Issue (i): Whether the importer and the foreign supplier were related persons under the Customs (Valuation) Rules, 1988.
Analysis: Rule 2(2)(iv) applies where the statutory shareholding or control condition is satisfied through ownership or control by a third person. Mere ownership of 40% of the respondent's shares by the foreign supplier did not satisfy that requirement. The alternative reliance on Rule 2(2)(v) also failed because control was neither established on the facts nor supported by the show cause notice or the findings below; the existence of control was treated as a question of fact, not a pure question of law.
Conclusion: The parties were not shown to be related persons; the finding was in favour of the assessee.
Issue (ii): Whether the value of drawings supplied for manufacture of the imported machinery components was includible in the assessable value.
Analysis: Rule 9(1)(b) applies only where goods or services are supplied free of charge by the buyer for use in connection with the production and sale for export of the imported goods. There was no allegation or material showing that the respondent supplied any goods or services used in preparing the drawings.
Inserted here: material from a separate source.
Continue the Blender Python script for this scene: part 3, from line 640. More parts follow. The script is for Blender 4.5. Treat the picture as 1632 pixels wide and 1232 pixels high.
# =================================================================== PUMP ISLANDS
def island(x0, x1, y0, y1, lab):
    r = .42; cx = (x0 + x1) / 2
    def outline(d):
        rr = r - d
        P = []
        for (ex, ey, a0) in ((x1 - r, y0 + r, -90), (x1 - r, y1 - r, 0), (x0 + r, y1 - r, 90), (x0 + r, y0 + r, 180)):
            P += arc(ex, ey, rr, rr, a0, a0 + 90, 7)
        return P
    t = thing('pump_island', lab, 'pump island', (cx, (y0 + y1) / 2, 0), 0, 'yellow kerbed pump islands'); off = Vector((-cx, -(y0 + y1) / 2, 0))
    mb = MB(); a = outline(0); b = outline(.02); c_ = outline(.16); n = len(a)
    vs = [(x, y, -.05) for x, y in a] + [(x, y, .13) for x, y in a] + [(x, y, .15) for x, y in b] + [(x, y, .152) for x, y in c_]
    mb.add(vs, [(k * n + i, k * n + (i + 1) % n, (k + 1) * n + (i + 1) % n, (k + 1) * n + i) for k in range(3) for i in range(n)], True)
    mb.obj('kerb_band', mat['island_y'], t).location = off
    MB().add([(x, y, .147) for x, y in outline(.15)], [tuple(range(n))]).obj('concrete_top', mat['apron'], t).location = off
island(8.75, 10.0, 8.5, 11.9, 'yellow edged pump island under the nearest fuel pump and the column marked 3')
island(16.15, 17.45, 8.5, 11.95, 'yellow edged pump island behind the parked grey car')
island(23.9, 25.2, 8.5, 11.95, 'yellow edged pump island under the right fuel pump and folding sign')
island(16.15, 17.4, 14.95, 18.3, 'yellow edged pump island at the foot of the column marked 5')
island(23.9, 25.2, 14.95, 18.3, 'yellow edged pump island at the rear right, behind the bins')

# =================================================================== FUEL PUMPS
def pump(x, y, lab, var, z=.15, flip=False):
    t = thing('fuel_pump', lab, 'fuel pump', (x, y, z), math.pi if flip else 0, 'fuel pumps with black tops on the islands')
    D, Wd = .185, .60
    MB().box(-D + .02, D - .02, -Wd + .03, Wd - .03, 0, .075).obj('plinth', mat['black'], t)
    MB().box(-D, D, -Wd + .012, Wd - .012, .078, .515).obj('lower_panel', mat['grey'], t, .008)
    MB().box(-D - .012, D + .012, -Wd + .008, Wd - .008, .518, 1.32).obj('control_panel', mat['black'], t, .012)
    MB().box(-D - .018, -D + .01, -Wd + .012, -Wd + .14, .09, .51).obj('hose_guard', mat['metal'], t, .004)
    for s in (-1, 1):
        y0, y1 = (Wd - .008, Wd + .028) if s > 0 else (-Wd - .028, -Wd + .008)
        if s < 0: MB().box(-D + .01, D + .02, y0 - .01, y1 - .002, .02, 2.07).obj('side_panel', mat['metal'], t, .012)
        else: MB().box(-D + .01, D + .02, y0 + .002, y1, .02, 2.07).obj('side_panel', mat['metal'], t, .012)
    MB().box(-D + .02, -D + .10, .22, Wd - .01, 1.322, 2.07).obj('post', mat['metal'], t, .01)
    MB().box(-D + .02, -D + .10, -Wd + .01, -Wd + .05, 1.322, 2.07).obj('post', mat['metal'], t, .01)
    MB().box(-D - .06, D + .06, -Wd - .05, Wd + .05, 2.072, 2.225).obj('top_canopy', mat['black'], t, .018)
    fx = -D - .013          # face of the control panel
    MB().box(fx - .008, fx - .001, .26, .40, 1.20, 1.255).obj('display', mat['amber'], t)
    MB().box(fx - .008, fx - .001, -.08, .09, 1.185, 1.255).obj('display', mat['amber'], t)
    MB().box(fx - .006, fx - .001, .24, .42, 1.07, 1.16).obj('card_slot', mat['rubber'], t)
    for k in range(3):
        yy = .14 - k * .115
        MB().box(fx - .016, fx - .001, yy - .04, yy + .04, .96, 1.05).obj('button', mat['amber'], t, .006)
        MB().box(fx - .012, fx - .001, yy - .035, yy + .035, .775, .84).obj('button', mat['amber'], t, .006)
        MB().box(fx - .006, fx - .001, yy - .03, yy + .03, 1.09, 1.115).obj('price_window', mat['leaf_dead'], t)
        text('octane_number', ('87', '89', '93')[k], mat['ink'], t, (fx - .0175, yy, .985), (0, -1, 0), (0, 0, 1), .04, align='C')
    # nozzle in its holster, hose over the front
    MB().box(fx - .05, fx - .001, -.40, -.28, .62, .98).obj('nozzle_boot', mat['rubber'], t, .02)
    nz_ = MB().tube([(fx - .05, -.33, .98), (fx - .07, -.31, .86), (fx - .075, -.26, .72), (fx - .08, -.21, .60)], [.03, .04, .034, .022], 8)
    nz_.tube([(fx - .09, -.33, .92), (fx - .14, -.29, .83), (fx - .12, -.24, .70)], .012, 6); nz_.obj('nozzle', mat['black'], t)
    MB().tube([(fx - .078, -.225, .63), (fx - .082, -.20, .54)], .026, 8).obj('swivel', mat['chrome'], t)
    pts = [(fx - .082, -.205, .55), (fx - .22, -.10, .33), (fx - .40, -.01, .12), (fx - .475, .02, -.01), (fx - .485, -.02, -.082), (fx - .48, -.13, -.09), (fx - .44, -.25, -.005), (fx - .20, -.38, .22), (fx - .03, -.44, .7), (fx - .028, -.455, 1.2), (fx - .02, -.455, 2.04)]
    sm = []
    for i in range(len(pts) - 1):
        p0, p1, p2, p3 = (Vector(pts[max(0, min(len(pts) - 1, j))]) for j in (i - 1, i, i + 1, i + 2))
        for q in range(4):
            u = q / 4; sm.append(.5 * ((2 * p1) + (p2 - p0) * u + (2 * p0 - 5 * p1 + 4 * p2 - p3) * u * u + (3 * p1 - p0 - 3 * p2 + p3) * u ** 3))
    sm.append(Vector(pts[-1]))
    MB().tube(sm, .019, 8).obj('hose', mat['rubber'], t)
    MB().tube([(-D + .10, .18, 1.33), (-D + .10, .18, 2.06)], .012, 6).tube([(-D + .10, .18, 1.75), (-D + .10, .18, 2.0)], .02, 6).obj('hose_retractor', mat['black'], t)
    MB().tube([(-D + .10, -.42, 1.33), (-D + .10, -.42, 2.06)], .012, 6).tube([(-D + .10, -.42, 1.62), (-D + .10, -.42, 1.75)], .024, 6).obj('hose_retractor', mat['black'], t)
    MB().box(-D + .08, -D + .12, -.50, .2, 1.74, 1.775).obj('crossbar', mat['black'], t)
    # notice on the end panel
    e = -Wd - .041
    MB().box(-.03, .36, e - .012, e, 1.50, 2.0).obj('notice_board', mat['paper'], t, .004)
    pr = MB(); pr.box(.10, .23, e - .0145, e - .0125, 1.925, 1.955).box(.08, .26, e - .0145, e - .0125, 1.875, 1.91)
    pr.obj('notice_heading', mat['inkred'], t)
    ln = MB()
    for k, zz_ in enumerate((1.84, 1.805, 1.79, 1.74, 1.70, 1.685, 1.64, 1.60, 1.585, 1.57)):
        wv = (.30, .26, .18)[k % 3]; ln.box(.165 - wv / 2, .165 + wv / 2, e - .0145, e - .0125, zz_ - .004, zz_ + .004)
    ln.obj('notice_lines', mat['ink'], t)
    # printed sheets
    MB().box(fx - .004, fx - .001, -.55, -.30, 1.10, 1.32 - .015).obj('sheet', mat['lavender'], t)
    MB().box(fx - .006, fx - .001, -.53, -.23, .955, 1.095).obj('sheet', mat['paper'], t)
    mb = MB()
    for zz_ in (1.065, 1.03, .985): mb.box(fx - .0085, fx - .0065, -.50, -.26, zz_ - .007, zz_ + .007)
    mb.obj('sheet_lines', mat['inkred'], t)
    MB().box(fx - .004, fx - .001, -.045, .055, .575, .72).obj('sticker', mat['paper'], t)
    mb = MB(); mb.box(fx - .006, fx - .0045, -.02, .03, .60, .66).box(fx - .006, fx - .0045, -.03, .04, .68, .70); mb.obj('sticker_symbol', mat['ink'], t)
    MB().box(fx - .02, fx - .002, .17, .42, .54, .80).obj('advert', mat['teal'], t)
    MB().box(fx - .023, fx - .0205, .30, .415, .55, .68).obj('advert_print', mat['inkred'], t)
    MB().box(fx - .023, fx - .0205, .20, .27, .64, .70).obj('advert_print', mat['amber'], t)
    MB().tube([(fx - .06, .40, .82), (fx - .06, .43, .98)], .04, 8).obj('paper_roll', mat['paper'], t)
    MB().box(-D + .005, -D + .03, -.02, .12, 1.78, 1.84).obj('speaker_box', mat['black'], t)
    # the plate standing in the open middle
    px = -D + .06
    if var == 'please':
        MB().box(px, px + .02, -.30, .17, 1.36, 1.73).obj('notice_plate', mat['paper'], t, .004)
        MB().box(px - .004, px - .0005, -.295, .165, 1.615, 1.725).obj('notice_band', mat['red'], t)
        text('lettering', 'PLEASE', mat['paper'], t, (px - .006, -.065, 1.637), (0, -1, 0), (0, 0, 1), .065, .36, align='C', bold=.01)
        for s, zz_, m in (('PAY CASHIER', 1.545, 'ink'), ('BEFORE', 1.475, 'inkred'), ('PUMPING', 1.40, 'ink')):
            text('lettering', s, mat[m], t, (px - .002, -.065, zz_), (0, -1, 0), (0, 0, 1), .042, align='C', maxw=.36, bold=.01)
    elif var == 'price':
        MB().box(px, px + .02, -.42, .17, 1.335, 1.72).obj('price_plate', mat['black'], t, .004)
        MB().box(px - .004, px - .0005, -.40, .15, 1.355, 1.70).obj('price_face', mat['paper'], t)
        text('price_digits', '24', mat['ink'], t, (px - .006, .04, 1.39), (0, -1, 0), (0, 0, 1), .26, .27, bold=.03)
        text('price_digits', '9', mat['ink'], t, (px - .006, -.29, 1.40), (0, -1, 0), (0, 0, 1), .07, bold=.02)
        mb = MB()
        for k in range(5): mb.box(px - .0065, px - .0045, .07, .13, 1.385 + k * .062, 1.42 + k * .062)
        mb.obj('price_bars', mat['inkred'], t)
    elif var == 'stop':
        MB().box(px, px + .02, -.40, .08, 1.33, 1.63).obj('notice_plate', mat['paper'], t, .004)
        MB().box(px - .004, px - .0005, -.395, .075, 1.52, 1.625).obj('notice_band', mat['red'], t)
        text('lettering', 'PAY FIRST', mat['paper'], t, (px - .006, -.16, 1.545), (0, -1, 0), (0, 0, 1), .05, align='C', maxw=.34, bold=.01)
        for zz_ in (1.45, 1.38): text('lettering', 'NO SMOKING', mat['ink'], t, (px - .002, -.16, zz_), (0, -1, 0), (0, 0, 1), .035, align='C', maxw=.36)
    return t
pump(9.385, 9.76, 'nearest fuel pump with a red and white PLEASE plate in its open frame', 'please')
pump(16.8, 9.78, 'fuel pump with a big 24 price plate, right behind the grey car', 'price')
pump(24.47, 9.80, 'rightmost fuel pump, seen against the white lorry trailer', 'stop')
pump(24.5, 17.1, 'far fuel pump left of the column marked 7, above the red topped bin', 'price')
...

Rule 9(1)(c) could not be relied upon because it was not invoked in the notice and, in any event, did not fit the facts.
Conclusion: The drawings' value was not includible in the assessable value; the finding was in favour of the assessee.
Final Conclusion: The department failed on both issues, and the valuation adopted by the lower appellate authority was upheld.
Ratio Decidendi: Related person status and valuation additions must be supported by the precise statutory basis invoked and by facts establishing the relevant shareholding, control, or free supply nexus; a new factual basis not raised in the notice cannot be introduced at the appellate stage.